Brechts humanistische Klassenkampfansage nutzt nun Hüttenberger, um sie, in Worten, Klang, Aufbau und Stilmitteln nah am Original, inhaltlich ganz zu verdrehen – und sie genau dadurch auch im neuen Text stark präsent sein zu lassen und als kritische Kontrastfolie durchgehend mitwirken zu lassen.
Bei ihm steht der Mensch nicht mehr für sich, und der Mensch kann, ganz anders als bei Brecht, aus sich heraus keinesfalls genügen. Er braucht die materielle Bestechung, benötigt sozusagen den mittelbaren Konsum als Kampfmittel, um seine Existenz rechtfertigen zu können – und das sogar oder gerade im intimsten, engsten, ungeschütztesten Kreis, nämlich dem seiner sogenannten Lieben. Und hierin wiederum sind sich alle Menschen (oder besser: Wirtschaftssubjekte) gleich – insofern ist hier übrigens auch jeder Klassenkampf (zumindest unter diesem Aspekt) obsolet.
Dass die hier dargestellte Wirklichkeit eine falsche ist, dass so herum die Welt nicht zum Glück des Menschen funktionieren kann, ist offenbar und zweifelsfrei die eigentliche Aussage. Es wird also eine Kritik am überbordenden Kapitalismus auf satirisch-bissige bis zynische Art vorgetragen – und mithin, wieder gegensätzlich zu Brecht, das Gemeinte indirekt ausgedrückt: Man darf bei Hüttenberger die Verse nicht wörtlich nehmen, will man sie verstehen, bei Brecht hingegen muss man genau dies.

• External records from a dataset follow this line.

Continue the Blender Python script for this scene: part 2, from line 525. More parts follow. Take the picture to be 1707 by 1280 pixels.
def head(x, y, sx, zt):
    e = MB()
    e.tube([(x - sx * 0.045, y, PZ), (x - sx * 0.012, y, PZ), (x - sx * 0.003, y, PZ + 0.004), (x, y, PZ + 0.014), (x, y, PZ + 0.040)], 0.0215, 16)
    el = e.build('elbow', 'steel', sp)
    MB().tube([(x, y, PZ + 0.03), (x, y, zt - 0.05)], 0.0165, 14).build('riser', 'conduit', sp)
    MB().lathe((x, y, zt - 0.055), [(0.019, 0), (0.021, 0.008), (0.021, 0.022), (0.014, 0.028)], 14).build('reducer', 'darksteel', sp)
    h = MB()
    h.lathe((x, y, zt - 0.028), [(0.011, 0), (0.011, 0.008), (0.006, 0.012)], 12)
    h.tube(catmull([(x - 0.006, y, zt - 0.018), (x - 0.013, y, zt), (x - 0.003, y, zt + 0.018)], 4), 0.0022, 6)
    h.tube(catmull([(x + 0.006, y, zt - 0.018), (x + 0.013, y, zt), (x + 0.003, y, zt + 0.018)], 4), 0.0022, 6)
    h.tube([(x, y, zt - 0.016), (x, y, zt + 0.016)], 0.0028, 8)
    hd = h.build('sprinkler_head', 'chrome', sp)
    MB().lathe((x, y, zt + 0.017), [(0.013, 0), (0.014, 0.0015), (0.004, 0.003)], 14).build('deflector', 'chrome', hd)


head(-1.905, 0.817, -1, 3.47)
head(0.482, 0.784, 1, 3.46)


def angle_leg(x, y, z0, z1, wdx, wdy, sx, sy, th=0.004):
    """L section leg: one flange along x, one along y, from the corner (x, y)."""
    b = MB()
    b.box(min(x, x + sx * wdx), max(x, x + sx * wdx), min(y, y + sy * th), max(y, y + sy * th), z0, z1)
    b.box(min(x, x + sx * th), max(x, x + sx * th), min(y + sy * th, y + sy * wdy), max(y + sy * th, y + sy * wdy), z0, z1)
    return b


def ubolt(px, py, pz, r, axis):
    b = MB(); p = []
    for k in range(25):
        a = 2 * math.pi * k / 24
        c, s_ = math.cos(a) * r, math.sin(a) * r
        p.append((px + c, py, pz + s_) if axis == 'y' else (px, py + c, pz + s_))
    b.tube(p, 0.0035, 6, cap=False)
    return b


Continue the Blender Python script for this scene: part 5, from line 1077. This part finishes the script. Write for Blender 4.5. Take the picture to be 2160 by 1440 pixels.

Zugleich wird bei Hüttenberger kritisch-erbost darauf hingewiesen, dass die christliche Botschaft und der dem Weihnachtsfest samt Vorlauf inhärente Konsumwahnsinn nicht zusammenpassen (wenngleich sie zumindest in der westlichen Welt, so kennen wir es, unverbrüchlich zusammenzugehören scheinen). Keine Frage: Christus war näher an Brechts Menschenbild als an jenem der modernen Konsumdruckmaschinerie.